Give the listing below again in full, exactly as written.
--- Material supplied ---
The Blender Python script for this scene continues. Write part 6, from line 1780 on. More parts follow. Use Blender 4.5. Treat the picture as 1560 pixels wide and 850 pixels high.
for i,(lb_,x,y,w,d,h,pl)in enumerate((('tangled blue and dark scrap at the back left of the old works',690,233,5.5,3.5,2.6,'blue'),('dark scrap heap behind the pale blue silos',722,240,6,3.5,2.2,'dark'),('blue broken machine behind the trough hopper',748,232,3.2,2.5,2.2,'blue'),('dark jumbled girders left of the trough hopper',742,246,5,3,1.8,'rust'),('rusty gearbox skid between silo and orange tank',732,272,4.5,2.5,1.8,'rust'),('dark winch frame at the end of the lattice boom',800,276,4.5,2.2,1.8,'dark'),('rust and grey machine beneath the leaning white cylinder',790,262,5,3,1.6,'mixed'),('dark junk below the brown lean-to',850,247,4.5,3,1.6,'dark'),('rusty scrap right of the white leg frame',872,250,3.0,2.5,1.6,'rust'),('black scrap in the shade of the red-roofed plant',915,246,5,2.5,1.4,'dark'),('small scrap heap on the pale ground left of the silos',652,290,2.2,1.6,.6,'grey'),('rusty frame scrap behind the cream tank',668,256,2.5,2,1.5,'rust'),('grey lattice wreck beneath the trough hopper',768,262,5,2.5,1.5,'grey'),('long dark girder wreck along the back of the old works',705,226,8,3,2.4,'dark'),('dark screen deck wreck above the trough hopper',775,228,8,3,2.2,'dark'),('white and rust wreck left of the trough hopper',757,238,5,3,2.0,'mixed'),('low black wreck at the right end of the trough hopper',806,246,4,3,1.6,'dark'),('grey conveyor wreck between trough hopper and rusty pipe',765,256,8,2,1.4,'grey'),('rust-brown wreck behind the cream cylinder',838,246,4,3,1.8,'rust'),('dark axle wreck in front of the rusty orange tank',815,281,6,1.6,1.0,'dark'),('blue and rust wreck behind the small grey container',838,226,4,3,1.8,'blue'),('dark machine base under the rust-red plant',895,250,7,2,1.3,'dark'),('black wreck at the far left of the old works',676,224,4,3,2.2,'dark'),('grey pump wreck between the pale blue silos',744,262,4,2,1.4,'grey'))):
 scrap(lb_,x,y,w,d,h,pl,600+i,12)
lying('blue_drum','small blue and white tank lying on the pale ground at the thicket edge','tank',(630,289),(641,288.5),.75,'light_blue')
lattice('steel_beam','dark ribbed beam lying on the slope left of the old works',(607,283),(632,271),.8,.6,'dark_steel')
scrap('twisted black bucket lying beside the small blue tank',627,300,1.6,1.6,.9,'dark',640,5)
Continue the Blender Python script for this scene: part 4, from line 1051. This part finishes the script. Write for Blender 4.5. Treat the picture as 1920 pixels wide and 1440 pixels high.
---
◆ **Worked solution**:
The Blender Python script for this scene continues. Write part 6, from line 1780 on. More parts follow. Use Blender 4.5. Treat the picture as 1560 pixels wide and 850 pixels high.
for i,(lb_,x,y,w,d,h,pl)in enumerate((('tangled blue and dark scrap at the back left of the old works',690,233,5.5,3.5,2.6,'blue'),('dark scrap heap behind the pale blue silos',722,240,6,3.5,2.2,'dark'),('blue broken machine behind the trough hopper',748,232,3.2,2.5,2.2,'blue'),('dark jumbled girders left of the trough hopper',742,246,5,3,1.8,'rust'),('rusty gearbox skid between silo and orange tank',732,272,4.5,2.5,1.8,'rust'),('dark winch frame at the end of the lattice boom',800,276,4.5,2.2,1.8,'dark'),('rust and grey machine beneath the leaning white cylinder',790,262,5,3,1.6,'mixed'),('dark junk below the brown lean-to',850,247,4.5,3,1.6,'dark'),('rusty scrap right of the white leg frame',872,250,3.0,2.5,1.6,'rust'),('black scrap in the shade of the red-roofed plant',915,246,5,2.5,1.4,'dark'),('small scrap heap on the pale ground left of the silos',652,290,2.2,1.6,.6,'grey'),('rusty frame scrap behind the cream tank',668,256,2.5,2,1.5,'rust'),('grey lattice wreck beneath the trough hopper',768,262,5,2.5,1.5,'grey'),('long dark girder wreck along the back of the old works',705,226,8,3,2.4,'dark'),('dark screen deck wreck above the trough hopper',775,228,8,3,2.2,'dark'),('white and rust wreck left of the trough hopper',757,238,5,3,2.0,'mixed'),('low black wreck at the right end of the trough hopper',806,246,4,3,1.6,'dark'),('grey conveyor wreck between trough hopper and rusty pipe',765,256,8,2,1.4,'grey'),('rust-brown wreck behind the cream cylinder',838,246,4,3,1.8,'rust'),('dark axle wreck in front of the rusty orange tank',815,281,6,1.6,1.0,'dark'),('blue and rust wreck behind the small grey container',838,226,4,3,1.8,'blue'),('dark machine base under the rust-red plant',895,250,7,2,1.3,'dark'),('black wreck at the far left of the old works',676,224,4,3,2.2,'dark'),('grey pump wreck between the pale blue silos',744,262,4,2,1.4,'grey'))):
 scrap(lb_,x,y,w,d,h,pl,600+i,12)
lying('blue_drum','small blue and white tank lying on the pale ground at the thicket edge','tank',(630,289),(641,288.5),.75,'light_blue')
lattice('steel_beam','dark ribbed beam lying on the slope left of the old works',(607,283),(632,271),.8,.6,'dark_steel')
scrap('twisted black bucket lying beside the small blue tank',627,300,1.6,1.6,.9,'dark',640,5)
Continue the Blender Python script for this scene: part 4, from line 1051. This part finishes the script. Write for Blender 4.5. Treat the picture as 1920 pixels wide and 1440 pixels high.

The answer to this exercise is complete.